## GIVEN EXERCISE:
Retype the records below from their first line through the line containing "scene.view_settings.exposure = 0.0", and include nothing else.

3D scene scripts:
-----
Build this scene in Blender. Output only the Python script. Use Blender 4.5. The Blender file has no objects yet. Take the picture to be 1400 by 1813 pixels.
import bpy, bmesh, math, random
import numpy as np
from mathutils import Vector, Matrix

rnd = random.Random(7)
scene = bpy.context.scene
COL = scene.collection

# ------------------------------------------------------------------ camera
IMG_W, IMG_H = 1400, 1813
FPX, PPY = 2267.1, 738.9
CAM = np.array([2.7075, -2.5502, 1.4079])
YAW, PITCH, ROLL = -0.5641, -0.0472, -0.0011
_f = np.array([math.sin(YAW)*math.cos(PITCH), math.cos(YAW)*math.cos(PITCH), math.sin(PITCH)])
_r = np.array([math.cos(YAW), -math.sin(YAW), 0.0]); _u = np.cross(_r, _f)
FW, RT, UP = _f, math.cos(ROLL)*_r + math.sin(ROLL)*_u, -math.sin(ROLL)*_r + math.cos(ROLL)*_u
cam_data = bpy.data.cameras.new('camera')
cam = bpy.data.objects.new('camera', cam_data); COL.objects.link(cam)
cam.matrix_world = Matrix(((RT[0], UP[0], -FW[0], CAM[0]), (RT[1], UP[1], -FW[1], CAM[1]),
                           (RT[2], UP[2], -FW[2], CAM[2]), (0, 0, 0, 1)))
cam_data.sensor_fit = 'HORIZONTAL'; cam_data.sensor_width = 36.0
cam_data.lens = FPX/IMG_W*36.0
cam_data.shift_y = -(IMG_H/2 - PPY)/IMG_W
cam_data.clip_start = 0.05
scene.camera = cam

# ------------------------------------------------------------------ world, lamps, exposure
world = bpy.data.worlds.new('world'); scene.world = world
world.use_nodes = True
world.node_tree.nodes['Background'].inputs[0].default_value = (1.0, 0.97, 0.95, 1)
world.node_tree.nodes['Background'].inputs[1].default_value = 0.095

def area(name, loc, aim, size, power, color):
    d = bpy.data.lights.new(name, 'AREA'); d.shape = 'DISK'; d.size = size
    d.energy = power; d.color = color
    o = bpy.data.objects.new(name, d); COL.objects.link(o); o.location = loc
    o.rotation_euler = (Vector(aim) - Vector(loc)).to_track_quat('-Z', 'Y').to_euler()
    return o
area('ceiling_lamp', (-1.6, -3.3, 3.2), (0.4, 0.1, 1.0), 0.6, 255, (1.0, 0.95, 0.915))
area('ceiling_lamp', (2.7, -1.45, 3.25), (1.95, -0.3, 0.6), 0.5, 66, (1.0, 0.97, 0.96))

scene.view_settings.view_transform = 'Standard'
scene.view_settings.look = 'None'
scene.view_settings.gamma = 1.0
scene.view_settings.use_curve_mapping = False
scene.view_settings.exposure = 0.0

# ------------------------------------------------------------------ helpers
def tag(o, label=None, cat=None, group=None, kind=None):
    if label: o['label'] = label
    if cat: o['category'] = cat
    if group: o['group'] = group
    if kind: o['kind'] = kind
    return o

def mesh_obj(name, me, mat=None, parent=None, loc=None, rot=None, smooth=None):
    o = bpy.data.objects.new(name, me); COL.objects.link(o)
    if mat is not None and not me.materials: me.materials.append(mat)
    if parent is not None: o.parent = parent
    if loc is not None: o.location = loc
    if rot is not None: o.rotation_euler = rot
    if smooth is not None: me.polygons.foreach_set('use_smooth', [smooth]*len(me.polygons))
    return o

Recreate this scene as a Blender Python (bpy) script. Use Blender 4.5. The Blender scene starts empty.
-----
## EXERCISE SOLUTION:
Build this scene in Blender. Output only the Python script. Use Blender 4.5. The Blender file has no objects yet. Take the picture to be 1400 by 1813 pixels.
import bpy, bmesh, math, random
import numpy as np
from mathutils import Vector, Matrix

rnd = random.Random(7)
scene = bpy.context.scene
COL = scene.collection

# ------------------------------------------------------------------ camera
IMG_W, IMG_H = 1400, 1813
FPX, PPY = 2267.1, 738.9
CAM = np.array([2.7075, -2.5502, 1.4079])
YAW, PITCH, ROLL = -0.5641, -0.0472, -0.0011
_f = np.array([math.sin(YAW)*math.cos(PITCH), math.cos(YAW)*math.cos(PITCH), math.sin(PITCH)])
_r = np.array([math.cos(YAW), -math.sin(YAW), 0.0]); _u = np.cross(_r, _f)
FW, RT, UP = _f, math.cos(ROLL)*_r + math.sin(ROLL)*_u, -math.sin(ROLL)*_r + math.cos(ROLL)*_u
cam_data = bpy.data.cameras.new('camera')
cam = bpy.data.objects.new('camera', cam_data); COL.objects.link(cam)
cam.matrix_world = Matrix(((RT[0], UP[0], -FW[0], CAM[0]), (RT[1], UP[1], -FW[1], CAM[1]),
                           (RT[2], UP[2], -FW[2], CAM[2]), (0, 0, 0, 1)))
cam_data.sensor_fit = 'HORIZONTAL'; cam_data.sensor_width = 36.0
cam_data.lens = FPX/IMG_W*36.0
cam_data.shift_y = -(IMG_H/2 - PPY)/IMG_W
cam_data.clip_start = 0.05
scene.camera = cam

# ------------------------------------------------------------------ world, lamps, exposure
world = bpy.data.worlds.new('world'); scene.world = world
world.use_nodes = True
world.node_tree.nodes['Background'].inputs[0].default_value = (1.0, 0.97, 0.95, 1)
world.node_tree.nodes['Background'].inputs[1].default_value = 0.095

def area(name, loc, aim, size, power, color):
    d = bpy.data.lights.new(name, 'AREA'); d.shape = 'DISK'; d.size = size
    d.energy = power; d.color = color
    o = bpy.data.objects.new(name, d); COL.objects.link(o); o.location = loc
    o.rotation_euler = (Vector(aim) - Vector(loc)).to_track_quat('-Z', 'Y').to_euler()
    return o
area('ceiling_lamp', (-1.6, -3.3, 3.2), (0.4, 0.1, 1.0), 0.6, 255, (1.0, 0.95, 0.915))
area('ceiling_lamp', (2.7, -1.45, 3.25), (1.95, -0.3, 0.6), 0.5, 66, (1.0, 0.97, 0.96))

scene.view_settings.view_transform = 'Standard'
scene.view_settings.look = 'None'
scene.view_settings.gamma = 1.0
scene.view_settings.use_curve_mapping = False
scene.view_settings.exposure = 0.0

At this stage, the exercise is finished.